▸ What you should do
Which lines contain the string "Write"? Please list every one of them.

+++

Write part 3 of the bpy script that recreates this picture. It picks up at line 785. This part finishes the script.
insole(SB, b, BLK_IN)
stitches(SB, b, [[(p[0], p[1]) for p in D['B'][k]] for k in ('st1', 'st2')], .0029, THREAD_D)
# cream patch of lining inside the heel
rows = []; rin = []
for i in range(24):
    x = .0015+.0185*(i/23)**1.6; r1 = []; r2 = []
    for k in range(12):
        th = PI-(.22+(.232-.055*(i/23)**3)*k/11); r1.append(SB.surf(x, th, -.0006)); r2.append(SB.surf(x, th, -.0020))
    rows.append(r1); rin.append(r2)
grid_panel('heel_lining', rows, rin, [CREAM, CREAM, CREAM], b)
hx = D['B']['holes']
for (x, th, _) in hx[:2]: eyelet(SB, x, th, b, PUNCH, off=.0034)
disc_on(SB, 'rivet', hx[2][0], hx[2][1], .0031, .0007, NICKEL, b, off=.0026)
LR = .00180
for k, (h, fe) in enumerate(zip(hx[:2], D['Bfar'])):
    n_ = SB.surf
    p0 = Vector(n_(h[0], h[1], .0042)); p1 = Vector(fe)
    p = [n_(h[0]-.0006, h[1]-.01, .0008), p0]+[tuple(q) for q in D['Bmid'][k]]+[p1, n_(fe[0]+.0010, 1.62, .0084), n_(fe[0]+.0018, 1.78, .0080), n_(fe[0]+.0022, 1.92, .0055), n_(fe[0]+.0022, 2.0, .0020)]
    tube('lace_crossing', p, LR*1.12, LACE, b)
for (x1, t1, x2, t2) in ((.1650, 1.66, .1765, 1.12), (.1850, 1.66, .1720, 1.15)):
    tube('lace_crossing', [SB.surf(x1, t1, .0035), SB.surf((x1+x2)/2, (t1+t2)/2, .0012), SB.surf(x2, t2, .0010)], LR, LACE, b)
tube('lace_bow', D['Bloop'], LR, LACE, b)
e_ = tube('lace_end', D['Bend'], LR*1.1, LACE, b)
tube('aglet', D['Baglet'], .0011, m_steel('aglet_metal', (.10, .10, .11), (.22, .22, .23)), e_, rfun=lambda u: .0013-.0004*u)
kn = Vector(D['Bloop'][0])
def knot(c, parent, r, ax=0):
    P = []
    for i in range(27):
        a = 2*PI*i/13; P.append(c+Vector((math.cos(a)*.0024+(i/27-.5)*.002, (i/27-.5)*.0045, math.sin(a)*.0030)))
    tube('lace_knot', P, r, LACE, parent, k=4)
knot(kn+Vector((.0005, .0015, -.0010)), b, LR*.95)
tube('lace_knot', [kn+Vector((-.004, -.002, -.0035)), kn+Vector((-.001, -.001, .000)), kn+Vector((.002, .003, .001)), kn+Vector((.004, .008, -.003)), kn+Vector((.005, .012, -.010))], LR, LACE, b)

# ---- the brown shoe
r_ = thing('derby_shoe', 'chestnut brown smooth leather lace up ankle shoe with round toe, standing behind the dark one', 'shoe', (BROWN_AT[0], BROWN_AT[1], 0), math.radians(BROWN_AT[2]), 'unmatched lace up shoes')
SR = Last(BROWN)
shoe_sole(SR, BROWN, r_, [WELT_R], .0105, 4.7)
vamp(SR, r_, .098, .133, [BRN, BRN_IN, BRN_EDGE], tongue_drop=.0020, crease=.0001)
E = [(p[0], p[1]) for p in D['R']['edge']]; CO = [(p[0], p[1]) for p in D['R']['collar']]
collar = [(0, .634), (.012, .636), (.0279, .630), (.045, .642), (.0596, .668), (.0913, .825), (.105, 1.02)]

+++

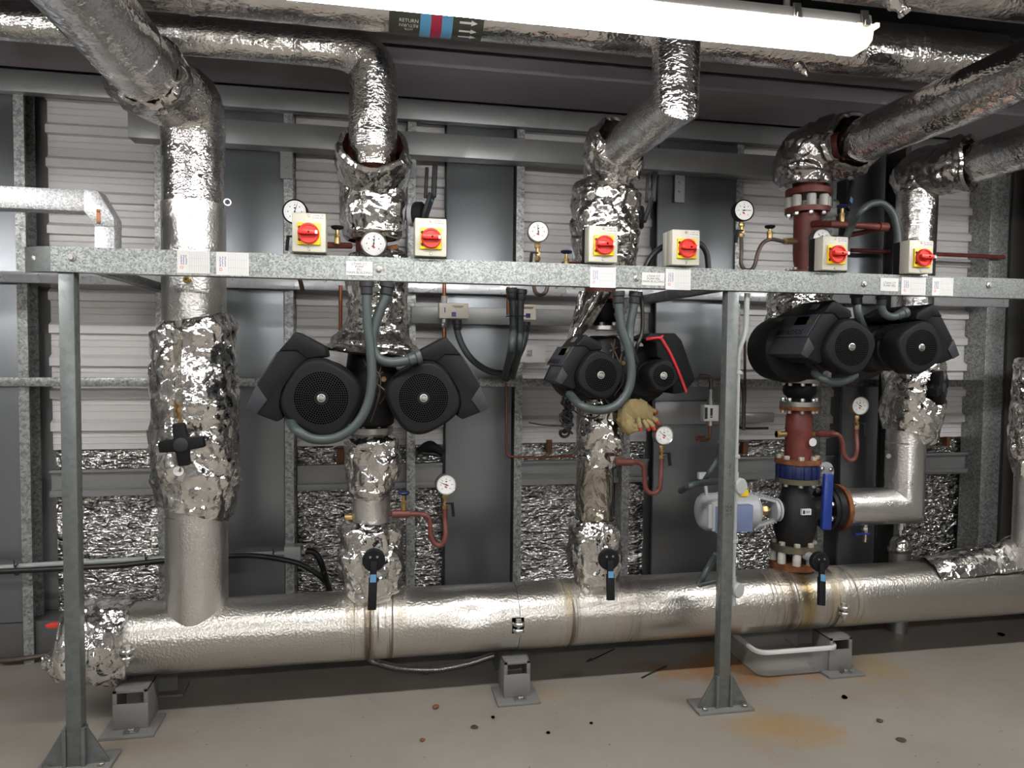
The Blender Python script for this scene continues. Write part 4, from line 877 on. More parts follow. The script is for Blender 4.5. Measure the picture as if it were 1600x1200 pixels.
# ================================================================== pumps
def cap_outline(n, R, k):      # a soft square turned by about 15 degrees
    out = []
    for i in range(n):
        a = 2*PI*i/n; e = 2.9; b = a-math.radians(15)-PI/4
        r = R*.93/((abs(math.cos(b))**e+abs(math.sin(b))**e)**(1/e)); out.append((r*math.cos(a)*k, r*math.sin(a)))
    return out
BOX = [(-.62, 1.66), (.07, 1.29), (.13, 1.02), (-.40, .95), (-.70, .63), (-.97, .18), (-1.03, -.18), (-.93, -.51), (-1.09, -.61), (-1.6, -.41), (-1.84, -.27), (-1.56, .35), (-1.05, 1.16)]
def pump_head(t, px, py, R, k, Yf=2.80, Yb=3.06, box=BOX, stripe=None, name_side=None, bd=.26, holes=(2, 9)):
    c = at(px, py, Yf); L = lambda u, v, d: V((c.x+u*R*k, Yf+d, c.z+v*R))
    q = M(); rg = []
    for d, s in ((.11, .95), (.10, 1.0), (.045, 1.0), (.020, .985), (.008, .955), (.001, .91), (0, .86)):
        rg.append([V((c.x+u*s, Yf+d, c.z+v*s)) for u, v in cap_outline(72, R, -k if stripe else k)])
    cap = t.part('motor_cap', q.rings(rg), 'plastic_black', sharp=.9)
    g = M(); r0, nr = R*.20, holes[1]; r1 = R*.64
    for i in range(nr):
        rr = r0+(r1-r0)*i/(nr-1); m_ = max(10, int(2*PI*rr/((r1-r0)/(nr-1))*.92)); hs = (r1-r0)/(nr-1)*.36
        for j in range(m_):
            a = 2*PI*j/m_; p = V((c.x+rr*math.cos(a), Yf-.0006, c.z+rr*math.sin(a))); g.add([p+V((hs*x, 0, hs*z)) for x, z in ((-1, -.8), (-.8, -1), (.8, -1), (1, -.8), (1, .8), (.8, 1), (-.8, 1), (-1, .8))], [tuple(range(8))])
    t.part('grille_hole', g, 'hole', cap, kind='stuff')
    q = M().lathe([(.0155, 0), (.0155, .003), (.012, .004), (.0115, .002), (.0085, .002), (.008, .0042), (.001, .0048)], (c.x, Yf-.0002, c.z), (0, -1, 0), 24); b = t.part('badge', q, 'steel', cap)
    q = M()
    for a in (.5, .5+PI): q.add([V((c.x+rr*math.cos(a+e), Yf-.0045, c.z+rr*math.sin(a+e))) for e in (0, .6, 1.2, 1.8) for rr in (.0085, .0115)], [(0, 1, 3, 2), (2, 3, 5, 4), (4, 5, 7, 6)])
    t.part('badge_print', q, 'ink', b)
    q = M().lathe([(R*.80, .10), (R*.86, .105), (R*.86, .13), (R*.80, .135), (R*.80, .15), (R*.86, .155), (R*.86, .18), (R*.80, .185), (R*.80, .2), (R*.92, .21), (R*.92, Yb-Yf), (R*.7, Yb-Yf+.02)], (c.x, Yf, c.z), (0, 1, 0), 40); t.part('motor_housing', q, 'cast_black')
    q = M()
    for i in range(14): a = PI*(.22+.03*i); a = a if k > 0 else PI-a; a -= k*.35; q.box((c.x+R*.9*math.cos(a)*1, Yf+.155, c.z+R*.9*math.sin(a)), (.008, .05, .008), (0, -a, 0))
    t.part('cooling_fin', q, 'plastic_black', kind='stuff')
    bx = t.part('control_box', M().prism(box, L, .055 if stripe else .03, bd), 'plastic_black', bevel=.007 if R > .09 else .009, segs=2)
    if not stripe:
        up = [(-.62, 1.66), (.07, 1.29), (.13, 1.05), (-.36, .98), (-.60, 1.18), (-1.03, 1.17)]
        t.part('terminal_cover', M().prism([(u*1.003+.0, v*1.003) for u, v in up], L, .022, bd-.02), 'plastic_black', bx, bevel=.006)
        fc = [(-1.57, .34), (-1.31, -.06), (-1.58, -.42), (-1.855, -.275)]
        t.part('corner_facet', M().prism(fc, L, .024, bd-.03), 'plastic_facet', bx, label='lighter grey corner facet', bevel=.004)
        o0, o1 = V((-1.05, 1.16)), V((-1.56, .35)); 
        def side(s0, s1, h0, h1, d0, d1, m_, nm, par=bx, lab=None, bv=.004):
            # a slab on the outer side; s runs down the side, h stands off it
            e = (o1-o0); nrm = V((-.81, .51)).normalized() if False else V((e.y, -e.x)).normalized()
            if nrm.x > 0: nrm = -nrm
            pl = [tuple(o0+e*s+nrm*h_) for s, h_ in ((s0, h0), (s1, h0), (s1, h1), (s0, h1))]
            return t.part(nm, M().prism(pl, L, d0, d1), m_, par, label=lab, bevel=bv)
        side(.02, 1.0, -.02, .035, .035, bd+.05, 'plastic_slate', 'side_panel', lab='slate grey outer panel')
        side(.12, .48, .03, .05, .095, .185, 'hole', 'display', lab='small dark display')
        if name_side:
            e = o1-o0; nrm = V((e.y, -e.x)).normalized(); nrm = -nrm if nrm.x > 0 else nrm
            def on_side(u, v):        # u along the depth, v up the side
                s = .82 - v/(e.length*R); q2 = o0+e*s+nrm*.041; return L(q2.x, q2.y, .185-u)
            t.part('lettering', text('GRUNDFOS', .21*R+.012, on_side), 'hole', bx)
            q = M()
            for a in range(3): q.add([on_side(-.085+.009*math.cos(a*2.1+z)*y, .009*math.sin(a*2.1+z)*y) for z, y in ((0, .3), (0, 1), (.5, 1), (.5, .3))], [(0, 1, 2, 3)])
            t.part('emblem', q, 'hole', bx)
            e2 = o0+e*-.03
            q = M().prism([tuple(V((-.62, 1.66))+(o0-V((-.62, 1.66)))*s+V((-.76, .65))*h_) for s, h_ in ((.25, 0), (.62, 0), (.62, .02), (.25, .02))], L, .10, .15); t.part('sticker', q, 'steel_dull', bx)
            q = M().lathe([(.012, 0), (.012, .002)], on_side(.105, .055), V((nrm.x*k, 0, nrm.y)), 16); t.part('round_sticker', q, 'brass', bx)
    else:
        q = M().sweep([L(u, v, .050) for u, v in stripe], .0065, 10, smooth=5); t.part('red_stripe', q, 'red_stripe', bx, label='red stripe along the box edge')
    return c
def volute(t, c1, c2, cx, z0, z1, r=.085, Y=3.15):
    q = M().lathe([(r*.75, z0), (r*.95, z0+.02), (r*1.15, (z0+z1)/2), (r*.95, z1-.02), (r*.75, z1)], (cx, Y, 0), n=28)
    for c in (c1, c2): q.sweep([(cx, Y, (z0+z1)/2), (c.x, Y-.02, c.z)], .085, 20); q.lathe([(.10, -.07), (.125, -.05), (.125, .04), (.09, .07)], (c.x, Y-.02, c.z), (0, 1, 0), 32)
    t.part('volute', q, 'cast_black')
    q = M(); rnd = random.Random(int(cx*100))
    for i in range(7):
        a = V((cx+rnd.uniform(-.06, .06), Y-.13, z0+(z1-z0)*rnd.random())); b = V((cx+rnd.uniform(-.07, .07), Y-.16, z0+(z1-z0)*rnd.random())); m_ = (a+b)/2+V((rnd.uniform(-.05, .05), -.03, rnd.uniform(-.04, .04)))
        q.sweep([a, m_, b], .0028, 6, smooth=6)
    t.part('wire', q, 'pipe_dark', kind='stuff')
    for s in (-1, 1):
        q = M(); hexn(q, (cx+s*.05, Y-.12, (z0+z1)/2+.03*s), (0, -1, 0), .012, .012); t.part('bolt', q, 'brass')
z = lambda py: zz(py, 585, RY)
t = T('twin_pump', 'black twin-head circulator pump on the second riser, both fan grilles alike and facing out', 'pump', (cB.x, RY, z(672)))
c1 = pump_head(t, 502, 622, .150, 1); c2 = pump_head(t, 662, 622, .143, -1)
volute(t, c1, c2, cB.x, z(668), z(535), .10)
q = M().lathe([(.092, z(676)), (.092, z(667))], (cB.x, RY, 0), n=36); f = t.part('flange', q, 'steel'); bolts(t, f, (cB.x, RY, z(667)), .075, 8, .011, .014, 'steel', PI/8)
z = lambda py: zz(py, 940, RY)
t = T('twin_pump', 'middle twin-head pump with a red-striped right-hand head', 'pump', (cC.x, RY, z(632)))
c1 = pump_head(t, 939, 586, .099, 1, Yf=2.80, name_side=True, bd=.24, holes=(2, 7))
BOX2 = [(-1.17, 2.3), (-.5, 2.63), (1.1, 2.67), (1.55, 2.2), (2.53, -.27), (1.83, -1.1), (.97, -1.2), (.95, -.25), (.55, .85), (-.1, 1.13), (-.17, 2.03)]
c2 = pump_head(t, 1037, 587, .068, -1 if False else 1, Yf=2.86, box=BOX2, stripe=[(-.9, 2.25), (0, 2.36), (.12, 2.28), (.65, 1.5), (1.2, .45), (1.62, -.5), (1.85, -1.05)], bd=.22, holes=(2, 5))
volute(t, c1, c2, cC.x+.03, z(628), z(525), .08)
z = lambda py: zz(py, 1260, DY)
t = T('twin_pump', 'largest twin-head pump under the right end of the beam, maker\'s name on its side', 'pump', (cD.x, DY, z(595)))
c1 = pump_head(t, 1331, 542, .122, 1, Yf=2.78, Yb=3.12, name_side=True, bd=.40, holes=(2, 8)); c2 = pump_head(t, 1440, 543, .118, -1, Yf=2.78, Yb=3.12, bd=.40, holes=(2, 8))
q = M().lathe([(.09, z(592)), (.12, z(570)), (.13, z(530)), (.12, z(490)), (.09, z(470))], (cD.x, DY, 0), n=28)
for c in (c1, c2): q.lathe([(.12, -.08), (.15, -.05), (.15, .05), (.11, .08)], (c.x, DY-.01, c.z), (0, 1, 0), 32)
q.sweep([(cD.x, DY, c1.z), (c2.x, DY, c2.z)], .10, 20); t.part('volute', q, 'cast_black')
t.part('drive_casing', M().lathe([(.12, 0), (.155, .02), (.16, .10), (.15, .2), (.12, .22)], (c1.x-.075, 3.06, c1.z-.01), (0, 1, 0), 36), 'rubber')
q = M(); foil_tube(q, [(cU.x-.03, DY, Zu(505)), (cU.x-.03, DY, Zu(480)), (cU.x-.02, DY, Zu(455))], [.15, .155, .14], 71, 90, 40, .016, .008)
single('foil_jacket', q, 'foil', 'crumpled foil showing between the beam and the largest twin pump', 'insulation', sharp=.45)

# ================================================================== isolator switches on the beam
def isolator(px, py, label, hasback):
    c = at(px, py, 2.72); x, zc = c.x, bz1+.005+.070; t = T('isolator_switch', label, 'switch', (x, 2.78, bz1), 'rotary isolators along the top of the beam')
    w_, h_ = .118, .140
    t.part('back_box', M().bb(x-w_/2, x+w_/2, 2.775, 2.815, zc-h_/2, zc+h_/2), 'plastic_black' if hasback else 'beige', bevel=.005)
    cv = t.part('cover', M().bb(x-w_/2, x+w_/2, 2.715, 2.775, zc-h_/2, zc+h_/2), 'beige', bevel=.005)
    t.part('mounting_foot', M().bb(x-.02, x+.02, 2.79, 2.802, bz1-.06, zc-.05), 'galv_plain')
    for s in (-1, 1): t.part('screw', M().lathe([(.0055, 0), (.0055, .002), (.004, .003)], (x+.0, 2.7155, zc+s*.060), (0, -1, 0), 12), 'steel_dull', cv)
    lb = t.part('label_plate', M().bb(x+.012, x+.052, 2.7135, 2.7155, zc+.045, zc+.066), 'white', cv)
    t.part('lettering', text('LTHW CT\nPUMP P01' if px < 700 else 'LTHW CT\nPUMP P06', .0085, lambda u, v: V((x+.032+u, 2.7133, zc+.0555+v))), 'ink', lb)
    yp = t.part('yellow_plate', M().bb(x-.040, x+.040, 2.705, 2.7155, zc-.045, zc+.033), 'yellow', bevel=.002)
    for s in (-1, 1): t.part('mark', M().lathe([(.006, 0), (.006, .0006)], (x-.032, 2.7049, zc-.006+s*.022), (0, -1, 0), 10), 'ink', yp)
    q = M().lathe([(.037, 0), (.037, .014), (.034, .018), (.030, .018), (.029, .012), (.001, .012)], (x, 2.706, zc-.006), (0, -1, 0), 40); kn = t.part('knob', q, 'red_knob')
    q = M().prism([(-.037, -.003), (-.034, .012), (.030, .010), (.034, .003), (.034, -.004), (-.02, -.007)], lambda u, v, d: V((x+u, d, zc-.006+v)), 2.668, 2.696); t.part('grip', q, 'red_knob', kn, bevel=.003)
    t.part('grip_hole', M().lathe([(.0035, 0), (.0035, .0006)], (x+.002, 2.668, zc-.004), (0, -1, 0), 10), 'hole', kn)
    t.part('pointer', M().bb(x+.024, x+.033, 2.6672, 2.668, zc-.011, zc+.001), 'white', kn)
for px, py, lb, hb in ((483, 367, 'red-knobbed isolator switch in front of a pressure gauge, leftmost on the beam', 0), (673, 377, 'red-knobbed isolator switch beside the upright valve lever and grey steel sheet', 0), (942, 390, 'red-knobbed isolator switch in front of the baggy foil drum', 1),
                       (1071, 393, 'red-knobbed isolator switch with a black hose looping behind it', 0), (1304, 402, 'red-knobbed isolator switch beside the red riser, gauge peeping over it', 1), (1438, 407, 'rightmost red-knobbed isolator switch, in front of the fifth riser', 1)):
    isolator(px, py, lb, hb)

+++

▸ Answer to the problem
Write part 3 of the bpy script that recreates this picture. It picks up at line 785. This part finishes the script.
The Blender Python script for this scene continues. Write part 4, from line 877 on. More parts follow. The script is for Blender 4.5. Measure the picture as if it were 1600x1200 pixels.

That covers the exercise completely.